Lorsque les sentimens religieux étaient profondément gravés dans les cœurs et qu’ils étaient tout-puissans sur les esprits, les hommes pouvaient croire que la puissance souveraine était une émanation de la Divinité, ils pouvaient croire que les familles que la protection du ciel avait placées sur les trônes, et que sa volonté avait longtemps maintenues, régnaient sur eux de droit divin. Mais dans un temps où il reste à peine une trace légère de ces sentimens, où le lien de la religion, s’il n’est rompu, est au moins bien relâché, on ne veut plus admettre une telle origine de la légitimité.
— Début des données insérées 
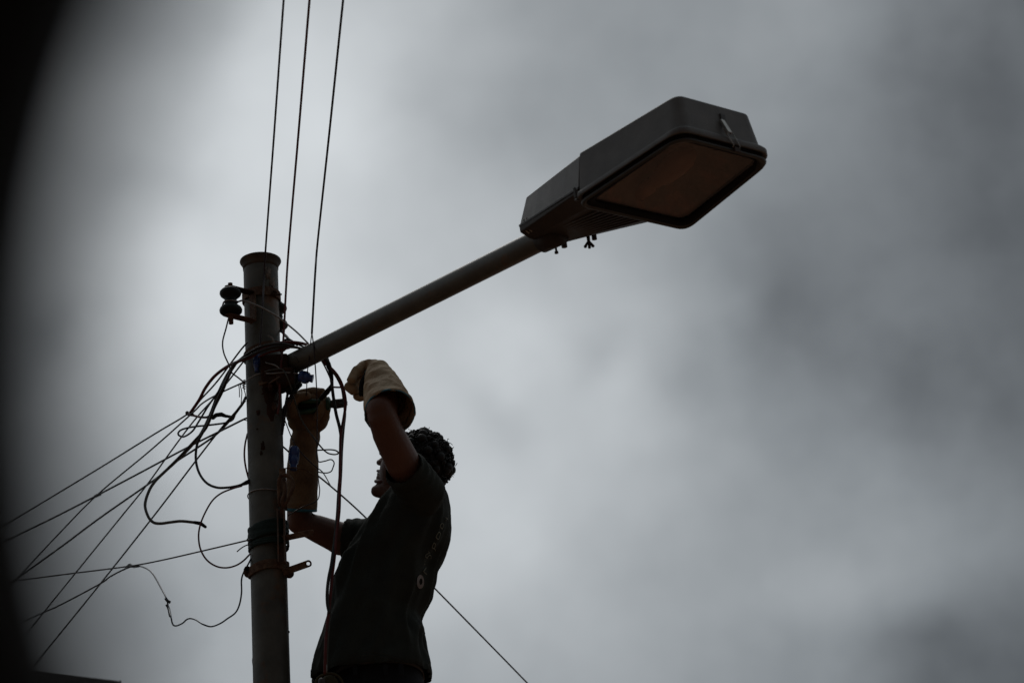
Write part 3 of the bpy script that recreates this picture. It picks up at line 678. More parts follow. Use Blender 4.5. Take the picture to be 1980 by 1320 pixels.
cyl(bm, NSi, NSo, .060, .0545, 32); ball(bm, P(817, 953, 6.45), .061, 3)
FSo = P(667, 1041, 6.745); FSi = P(735, 1050, 6.74); fax = (FSo-FSi).normalized()
cyl(bm, FSi, FSo, .066, .055, 32); ball(bm, P(735, 1052, 6.73), .064, 3)
capsule(bm, P(768, 982, 6.62), P(800, 962, 6.62), .030, .045)
me = remesh(bm, .0042, 6, 'shirt')
# wrinkles: long soft folds pulled from the raised shoulder to the hem, finer creases near the sleeves
zh = P(720, 1314, 6.6).z
co = np.empty(len(me.vertices)*3); me.vertices.foreach_get('co', co); co = co.reshape(-1, 3)
no = np.empty(len(me.vertices)*3); me.vertices.foreach_get('normal', no); no = no.reshape(-1, 3)
sh = P(820, 940, 6.45); lowc = P(700, 1300, 6.5); axd = (lowc-sh).normalized(); px_, py_, _ = basis(axd)
for i in range(len(co)):
    p = Vector(co[i]); q = p-sh; s_ = q.dot(axd); a_, b_ = q.dot(px_), q.dot(py_)
    nv = noise.noise(Vector((a_*22 + s_*1.5, b_*22, s_*3.2)))
    ridge = 1-abs(nv)*2.4
    n2_ = noise.noise(Vector((a_*40, b_*40, s_*11+7)))
    tn = min(1, max(0, (s_+.05)/.2))
    dsp = .0150*(ridge-.35)*tn*(.5+.5*tn) + .0034*n2_
    for o_, ax_, am_ in ((NSo, nax, .0022), (FSo, fax, .0016)):      # crinkled sleeve hems
        t_ = (p-o_).dot(ax_); rr_ = ((p-o_)-ax_*t_).length
        if rr_ < .09 and -.12 < t_ < .03: dsp = dsp*.45 + am_*math.sin(t_*200 + 3*noise.noise(p*18))*min(1, (t_+.12)/.1)
    co[i] = p + Vector(no[i])*dsp
    if abs(p.z-zh) < .012: co[i][2] = zh + .004*noise.noise(p*14)
me.vertices.foreach_set('co', co.ravel()); me.update()
bm = bmesh.new(); bm.from_mesh(me); bpy.data.meshes.remove(me)
dele = []
for f in bm.faces:
    c = f.calc_center_median()
    if f.normal.z < -.75 and c.z < zh+.02: dele.append(f); continue
    for o_, ax_ in ((NSo, nax), (FSo, fax)):
        if f.normal.dot(ax_) > .72 and abs((c-o_).dot(ax_)) < .016 and (c-o_).length < .062: dele.append(f); break
bmesh.ops.delete(bm, geom=dele, context='FACES')
shirt = obj('shirt', bm, 'shirt', root)
sm = shirt.modifiers.new('solid', 'SOLIDIFY'); sm.thickness = .0022; sm.offset = 1
shirt.modifiers.new('sm', 'SMOOTH').iterations = 1
bpy.context.view_layer.update()
# stitched hem lines
def cast(px_, py_, off=.0012):
    dg = bpy.context.evaluated_depsgraph_get(); d = ray(px_, py_).normalized(); mi = shirt.matrix_world.inverted()
    ok, lo, nr, _ = shirt.ray_cast(mi @ EYE, (mi.to_3x3() @ d).normalized())
    if not ok: return None
    return shirt.matrix_world @ lo + (shirt.matrix_world.to_3x3() @ nr).normalized()*(off+.0022)
M['stitch'] = mat('hem_stitch', (.04, .037, .026), .9, 0, .2, .3, 60, None, bump=0)
for dy in (0, 6):
    pts = [cast(x, y-dy) for x, y in ((672, 1273), (690, 1269), (710, 1267), (735, 1269), (760, 1276), (785, 1285), (805, 1294))]
    pts = [p for p in pts if p]
    if len(pts) > 3:
        bm = bmesh.new(); tube(bm, pts, .0006, 4, 4); obj('hem_stitching', bm, 'stitch', shirt)
# printed characters down the back: outline strokes on the cloth
def stroke(bm, pts, r_=.0012):
    q = []
    for a, b in zip(pts[:-1], pts[1:]):
        for k in range(4):
            t = k/4; c = cast(a[0]+(b[0]-a[0])*t, a[1]+(b[1]-a[1])*t)
            if c: q.append(c)
    c = cast(*pts[-1])
    if c: q.append(c)
    if len(q) > 1: tube(bm, q, r_, 5, 1, False)
def zp(lst): return [(780+x/8.25, 1000+y/8.25) for x, y in lst]
glyphs = [zp([(655, 0), (690, 25), (655, 45)]), zp([(600, 90), (625, 110), (618, 150), (598, 178), (580, 155), (583, 115), (600, 90)]),
          zp([(555, 232), (575, 255), (545, 345), (512, 322), (528, 270), (555, 232)]), zp([(480, 392), (500, 420), (480, 480), (455, 480), (445, 455), (480, 392)]),
          zp([(478, 480), (500, 520)]), zp([(385, 540), (400, 555), (345, 590), (335, 625), (362, 640), (375, 612), (400, 590), (422, 600), (420, 650)]),
          zp([(345, 800), (300, 855), (350, 905)])]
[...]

Aujourd’hui, l’opinion générale, et l’on tenterait vainement de l’affaiblir, est que les gouvernemens existent uniquement pour les peuples : une conséquence nécessaire de cette opinion, c’est que le pouvoir légitime est celui qui peut le mieux assurer leur bonheur et leur repos. Or il suit de là que le seul pouvoir légitime est celui qui existe depuis une longue succession d’années ; et en effet, ce pouvoir, fortifié par le respect qu’inspire le souvenir des temps passés, par l’attachement qu’il est naturel aux hommes d’avoir pour la race de leur maître, ayant pour lui l’ancien état de possession, qui est un droit aux yeux de tous les individus, parce qu’il en est un d’après les lois qui régissent les propriétés particulières, livre plus rarement qu’aucun autre le sort des peuples au funeste hasard des révolutions ; c’est donc celui auquel leurs plus chers intérêts leur commandent de rester soumis. Mais si l’on vient malheureusement à penser que les abus de ce pouvoir l’emportent sur les avantages qu’il peut procurer, on est conduit à regarder la légitimité comme une chimère.
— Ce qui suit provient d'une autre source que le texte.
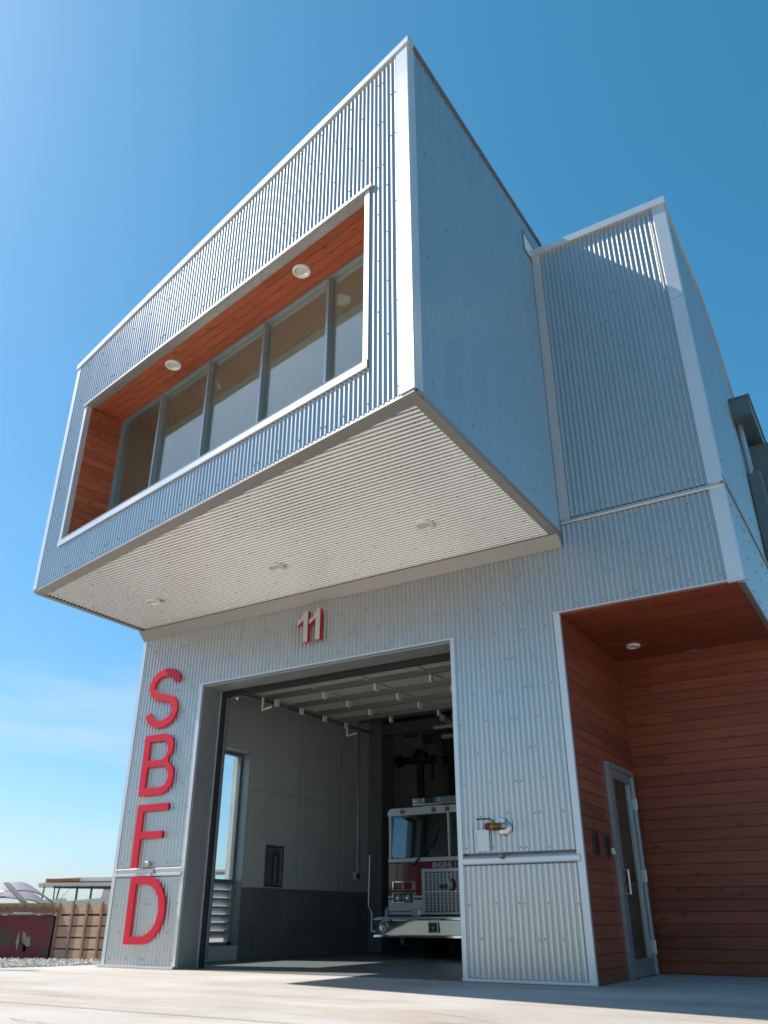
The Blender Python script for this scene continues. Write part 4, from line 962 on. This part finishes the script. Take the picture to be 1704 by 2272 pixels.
# ------------------------------------------------------------------ yard beyond the gravel
# wooden crate wall
t = thing("wooden_crate", "big weathered brown crate of wide boards and upright battens left of the station", "crate", (-1.6, 1.2, 0))
cx0, cx1, cy = -2.40, -.42, 1.04; CH = .80
m = MB(); rn = random.Random(8); n = 5; bh = CH/n
for k in range(n):
    zz = k*bh
    m.box(cx0, cx1, cy, cy + .022, zz + .0, zz + bh - .020 - (.008 if k == 3 else 0))
    m.box(cx0, cx0 + .02, cy + .03, cy + 1.0, zz, zz + bh - .02)
m.build("side_boards", CRATE, t)
m = MB(); m.box(cx0 + .03, cx1 - .02, cy + .04, cy + 1.0, 0, .70); m.build("dark_load", mat("near_black_load", (.05, .03, .022), .95), t)  # near-black block filling the crate behind its boards
for j in range(7):
    x = cx0 + .015 + j*.335
    m = MB(); m.box(x, x + .042, cy - .026, cy - .001, -.005, CH + .012 + rn.uniform(-.01, .012)); m.build("batten", CRATED, t)
# rusty red skip
t = thing("rusty_skip", "low rusty red steel skip at the left edge, dented and holed", "skip", (-3.2, .9, 0))
A = Vector((-2.42, 1.00, 0)); Bp = Vector((-5.2, -.12, 0)); dv = (A - Bp).normalized(); nv = Vector((dv.y, -dv.x, 0))
SH = .635
m = MB(); NX, NZ = 46, 12; vs = []
for i in range(NX + 1):
    for j in range(NZ + 1):
        u = i/NX; v = j/NZ; p = Bp + (A - Bp)*u + Z*(SH*v + (.012*math.sin(u*60) if j == NZ else 0))
        dent = .03*math.sin(u*21 + v*3)*math.sin(v*3.1) + .02*math.sin(u*50 + 1)*v
        vs.append(p + nv*dent)
hole = lambda i, j: False
fs = []
for i in range(NX):
    for j in range(NZ):
        u, v = (i + .5)/NX, (j + .5)/NZ
        if (u - .865)**2/.0006 + (v - .36)**2/.032 < 1: continue
        fs.append((i*(NZ + 1) + j, (i + 1)*(NZ + 1) + j, (i + 1)*(NZ + 1) + j + 1, i*(NZ + 1) + j + 1))
m.add(vs, fs, 0, True); m.build("side_wall", RUSTR, t)
m = MB(); Mk = Matrix(((dv.x, -nv.x, 0, Bp.x), (dv.y, -nv.y, 0, Bp.y), (0, 0, 1, 0), (0, 0, 0, 1))); Lk = (A - Bp).length
m.box(0, Lk, .12, .16, .02, SH - .03, M=Mk); m.box(0, Lk, .12, 1.5, .01, .05, M=Mk); m.box(Lk - .04, Lk, .02, 1.5, .0, SH - .02, M=Mk); m.box(0, Lk, 1.46, 1.5, .0, SH - .02, M=Mk); m.build("inner_shell", mat("dark_rust", (.035, .025, .02), .95), t)
m = MB(); 
for k in range(8): m.box(Lk*k/8, Lk*(k + 1)/8 - .004, -.03, .03, SH - .01 + .006*(k % 2), SH + .018 + .006*(k % 3), M=Mk)
m.build("top_rim", mat("worn_rim", (.30, .25, .20), .85, var=.4, vscale=9), t)
m = MB(); pc = Bp + (A - Bp)*.868
m.add([pc + nv*.02 + dv*x_ + Z*z_ for x_, z_ in ((-.10, .40), (-.02, .36), (.06, .30), (.10, .20), (.02, .17), (-.08, .25))], [(0, 1, 2, 3, 4, 5)]); m.add([pc + nv*(.06) + dv*x_ + Z*z_ for x_, z_ in ((-.13, .42), (-.10, .25), (-.12, .12), (-.16, .25))], [(0, 1, 2, 3)])
m.build("torn_flap", mat("bare_torn_steel", (.30, .26, .17), .6, .3, var=.3, vscale=15), t)
# pallets on the skip
def place(dx, dy, z): return Bp + dv*dx - nv*dy + Z*z
def plk(name, label, cat, parts, mm, group=None):
    m = MB()
    for (x0, x1, y0, y1, z0, z1, tl) in parts:
        M2 = Mk @ Matrix.Translation((0, 0, 0)) @ Matrix.Rotation(tl, 4, 'Y'); m.box(x0, x1, y0, y1, z0, z1, M=Mk @ Matrix.Translation((x0, y0, z0)) @ Matrix.Rotation(tl, 4, 'Y') @ Matrix.Translation((-x0, -y0, -z0)))
    return tag(m.build(name, mm), label, cat, group)
z0 = SH + .03
t = thing("wooden_pallet", "old brown pallet lying flat on the rim of the red skip, next to the crate", "pallet", tuple(place(2.4, .3, z0)), "pallets on the red skip")
m = MB()
for y_ in (.0, .4, .8): m.box(Lk - 1.15, Lk - .02, y_, y_ + .09, z0, z0 + .07, M=Mk)
m.build("bearer", CRATED, t)
m = MB()
for k in range(7): m.box(Lk - 1.15 + k*.165, Lk - 1.02 + k*.165, -.04, .95, z0 + .07, z0 + .09, M=Mk)
m.box(Lk - 1.15, Lk - .02, -.045, .03, z0 + .088, z0 + .135, M=Mk)
m.build("deck_boards", PALLET, t)
t = thing("wooden_pallet", "broken old pallet on the red skip at the left picture edge", "pallet", tuple(place(1.0, .3, z0)), "pallets on the red skip")
m = MB(); m.box(Lk - 2.4, Lk - 1.2, -.03, .05, z0, z0 + .05, M=Mk); m.box(Lk - 2.4, Lk - 1.2, .6, .7, z0, z0 + .05, M=Mk); m.box(Lk - 1.28, Lk - 1.2, -.05, .04, z0 + .05, z0 + .13, M=Mk); m.build("bearer", CRATED, t)
m = MB(); m.box(Lk - 2.4, Lk - 1.24, -.05, .9, z0 + .052, z0 + .072, M=Mk); m.box(Lk - 2.5, Lk - 1.22, -.02, .10, z0 + .10, z0 + .145, M=Mk); m.build("deck_boards", PALLET, t)
# heap of bent roofing
def sheet(name, label, pts, ribs, mm, thick=.012):
    """pts: rows of points (list of lists) making a bent sheet"""
    m = MB(); nr = len(pts); nc = len(pts[0]); vs = [Vector(p) for r_ in pts for p in r_]
    fs = [(i*nc + j, i*nc + j + 1, (i + 1)*nc + j + 1, (i + 1)*nc + j) for i in range(nr - 1) for j in range(nc - 1)]
    m.add(vs, fs, 0, True); o = m.build(name, mm); sm = o.modifiers.new("thickness", 'SOLIDIFY'); sm.thickness = thick
    return tag(o, label, "roof sheet", "bent roofing sheets behind the skip")
vd = Vector((-.785, .62, 0)); vr = Vector((.62, .785, 0)); base = Vector((-4.96, 2.20, 0))      # view direction and its right
def vp(r_, dpt, z): return base + vr*r_ + vd*dpt + Z*z
def heap(lab, r0, d0, z0, wd_, ln, hump, seed, mm=SHEETM, ribs=.0, curl=0.0):
    rn = random.Random(seed); ph = rn.uniform(0, 6); out = []
    for i in range(10):
        row = []
        for j in range(61):
            u = j/60; v = i/9
            z = z0 + hump*math.sin(math.pi*min(1, u*1.02))*(.65 + .35*v) + .02*math.sin(u*9 + ph + v*2) + ribs*math.sin(u*60*math.pi*.5) + curl*max(0, u - .72)**1.4 + .05*v
            row.append(tuple(vp(r0 + u*wd_ + .05*math.sin(v*3 + ph), d0 + v*ln, z)))
        out.append(row)
    sheet("roof_sheet", lab, out, 0, mm)
heap("large grey bent metal roofing sheet heaped behind the red skip", -.95, .45, .84, 1.55, 1.6, .36, 1)
heap("low grey roofing sheet sagging across the front of the heap", -.75, -.15, .80, 1.25, .6, .20, 2, curl=-.25)
heap("curled grey roofing sheet with a lifted dark edge, left end of the heap", -.95, -.35, .86, .62, .45, .20, 3, curl=1.1)
rows_ = [[tuple(vp(-.36 + j*.035 + i*.095, -.45, 1.17 - i*.085 + .012*math.sin(j*3))) for j in range(5)] for i in range(5)]
sheet("roof_sheet", "narrow pale roofing strip sticking up diagonally from the heap", rows_, 0, CREAM)
# wrecked open shelter with a cream body and slanted roof
t = thing("wrecked_vehicle", "wrecked open-sided vehicle with a sagging pale roof on dark posts, half hidden by the station", "vehicle", (-9.0, 7.5, 0))
q0 = Vector((-10.15, 6.65, 0)); qd = Vector((.62, .785, 0)); qn = Vector((-.785, .62, 0))
MM = Matrix(((qd.x, qn.x, 0, q0.x), (qd.y, qn.y, 0, q0.y), (0, 0, 1, 0), (0, 0, 0, 1)))
def qb(m, *b, mi=0): m.box(*b, mi=mi, M=MM)
m = MB(); m.prism([(-.16, 1.33), (2.6, 1.36), (2.6, 1.46), (.0, 1.41), (-.16, 1.39)], q0 + qn*(-.1), q0 + qn*1.6, qd, Z)
m.prism([(.0, 1.44), (2.6, 1.50), (2.6, 1.60), (.9, 1.56), (.0, 1.50)], q0 + qn*.2, q0 + qn*1.5, qd, Z); m.build("roof", CREAM, t)
m = MB(); m.prism([(.0, 1.425), (.85, 1.465), (.85, 1.53), (.0, 1.51)], q0 + qn*(.1), q0 + qn*.2, qd, Z); m.build("rusty_edge", RUST, t)
m = MB(); m.prism([(.22, 1.28), (2.6, 1.27), (2.6, 1.34), (.22, 1.32)], q0 - qn*.04, q0 + qn*.04, qd, Z); m.build("roof_beam", POST, t)
for x, w, lean in ((-.02, .035, .02), (.27, .03, -.02), (.33, .035, .05), (.82, .05, 0), (1.18, .05, 0)):
    m = MB(); m.tube([tuple(q0 + qd*(x + lean) + Z*1.36), tuple(q0 + qd*x + Z*.92)], w*.55, 8); m.build("post", POST, t)
m = MB(); m.prism([(.0, .0), (2.6, .0), (2.6, 1.06), (1.5, 1.06), (1.25, 1.04), (.62, .98), (.55, 1.05), (.0, 1.0)], q0 - qn*.05, q0 + qn*1.5, qd, Z)
m.prism([(1.45, 1.06), (2.6, 1.06), (2.6, 1.36), (1.5, 1.36)], q0 + qn*.02, q0 + qn*.06, qd, Z); m.build("body", CREAM, t)
m = MB(); m.tube([tuple(q0 + qd*.42 + Z*1.02), tuple(q0 + qd*.62 + Z*1.25), tuple(q0 + qd*.66 + Z*1.32)], .006, 6); m.build("cable", POST, t)
m = MB(); pts = [Vector((-.7, 1.5, 1.12)), Vector((-.80, 1.6, .98)), Vector((-.90, 1.65, .86)), Vector((-.98, 1.68, .80))]
m.tube([tuple(p) for p in pts], .008, 6); tag(m.build("loose_cable", DARK), "thin dark cable drooping onto the crate beside the station corner", "cable")
m = MB(); rn = random.Random(3)
for k in range(9): m.ball((-1.02 + rn.uniform(-.09, .09), 1.30 + rn.uniform(-.1, .1), .815 + rn.uniform(-.01, .03)), rn.uniform(.03, .05), 0, 8, (1.2, 1, .6))
tag(m.build("plastic_bag", PLAST), "crumpled light blue plastic bag on top of the crate", "plastic bag")
# trailer seen through the side window
t = thing("white_trailer", "white trailer with a rooftop unit, seen through the side window", "trailer", (-5.3, 7.8, 0))
tp = Vector((-5.55, 7.35, 0)); MT = Matrix(((.785, -.62, 0, tp.x), (.62, .785, 0, tp.y), (0, 0, 1, 0), (0, 0, 0, 1)))
m = MB(); m.box(-.3, 1.8, 0, 1.6, 1.58, 1.655, M=MT, ch=.02); m.build("roof", WHITE, t)
m = MB(); m.box(.12, .30, .3, .8, 1.69, 1.765, M=MT, ch=.01); m.box(.15, .17, .35, .4, 1.655, 1.69, M=MT); m.box(.26, .28, .35, .4, 1.655, 1.69, M=MT); m.build("roof_unit", STEEL, t)
m = MB(); 
for x in (-.25, .18, .48, 1.2, 1.7): m.box(x, x + .03, .05, .08, .3, 1.58, M=MT)
m.build("post", STEELB, t)
m = MB(); m.box(-.3, 1.8, 0.02, 1.6, .3, 1.42, M=MT); m.lathe(tuple(MT @ Vector((.2, .0, 1.42))), (.62, -.785, 0), [(.04, 0), (.08, 0), (.08, .03), (.04, .03)], 16); m.build("body", WHITE, t)
m = MB()
for x in (.2, 1.3): m.lathe(tuple(MT @ Vector((x, .1, .22))), (.62, -.785, 0), [(.001, 0), (.22, 0), (.22, .15), (.001, .15)], 20)
m.build("wheel", TYRE, t)
print("SCENE OK", len(bpy.data.objects))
Que faut-il donc pour donner aux peuples la confiance dans le pouvoir légitime, pour conserver à ce pouvoir le respect qui assure sa stabilité ? Il suffit, mais il est indispensable de le constituer de telle manière que tous les motifs de crainte qu’il peut donner soient écartés.
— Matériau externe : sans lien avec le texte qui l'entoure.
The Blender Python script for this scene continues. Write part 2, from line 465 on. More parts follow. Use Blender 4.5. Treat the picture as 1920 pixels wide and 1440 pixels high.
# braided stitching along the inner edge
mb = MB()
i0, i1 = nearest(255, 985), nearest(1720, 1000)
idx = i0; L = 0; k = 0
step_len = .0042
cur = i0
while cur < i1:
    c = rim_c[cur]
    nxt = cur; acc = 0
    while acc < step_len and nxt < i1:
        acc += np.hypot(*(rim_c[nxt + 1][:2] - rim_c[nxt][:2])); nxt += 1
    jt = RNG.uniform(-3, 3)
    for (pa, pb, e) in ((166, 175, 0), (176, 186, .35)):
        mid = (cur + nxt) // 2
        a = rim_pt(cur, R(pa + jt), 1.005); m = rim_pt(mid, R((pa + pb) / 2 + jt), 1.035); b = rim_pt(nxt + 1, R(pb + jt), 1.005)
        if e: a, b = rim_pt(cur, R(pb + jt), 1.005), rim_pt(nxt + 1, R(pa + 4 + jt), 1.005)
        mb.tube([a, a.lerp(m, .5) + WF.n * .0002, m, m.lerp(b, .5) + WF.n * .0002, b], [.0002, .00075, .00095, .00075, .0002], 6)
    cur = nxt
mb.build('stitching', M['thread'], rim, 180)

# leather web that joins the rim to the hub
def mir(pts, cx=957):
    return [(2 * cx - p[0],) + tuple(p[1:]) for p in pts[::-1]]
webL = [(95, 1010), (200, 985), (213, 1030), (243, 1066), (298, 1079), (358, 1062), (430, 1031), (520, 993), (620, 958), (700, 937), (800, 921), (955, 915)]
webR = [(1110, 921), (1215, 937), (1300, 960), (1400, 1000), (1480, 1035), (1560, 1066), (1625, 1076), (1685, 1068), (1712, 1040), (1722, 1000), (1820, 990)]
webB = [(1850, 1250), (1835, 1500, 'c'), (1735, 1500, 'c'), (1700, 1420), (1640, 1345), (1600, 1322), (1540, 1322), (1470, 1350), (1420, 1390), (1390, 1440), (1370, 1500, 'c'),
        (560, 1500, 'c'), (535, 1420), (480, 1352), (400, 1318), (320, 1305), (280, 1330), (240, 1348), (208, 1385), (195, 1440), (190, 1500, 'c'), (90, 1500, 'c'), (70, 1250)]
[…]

  1. C’est ici qu’on peut voir les deux légitimités : l’une, celle de Louis XIV, que, par un anachronisme singulier et par une méconnaissance fatale des idées modernes, l’entourage de Louis XVIII voulait ressusciter ; l’autre, celle de M. de Talleyrand et des royalistes constitutionnels, dont on peut retrouver les doctrines politiques dans le nouveau projet d’acte constitutionnel présenté au sénat par le prince de Bénévent, le 6 avril 1814, qui garantissait les principales conquêtes de la révolution, la liberté de la presse, la liberté des cultes, etc., et appelait librement au trône, par l’article 2, Louis-Stanislas-Xavier comme roi des Français. Il ne s’agissait alors ni de droit divin ni de charte octroyée.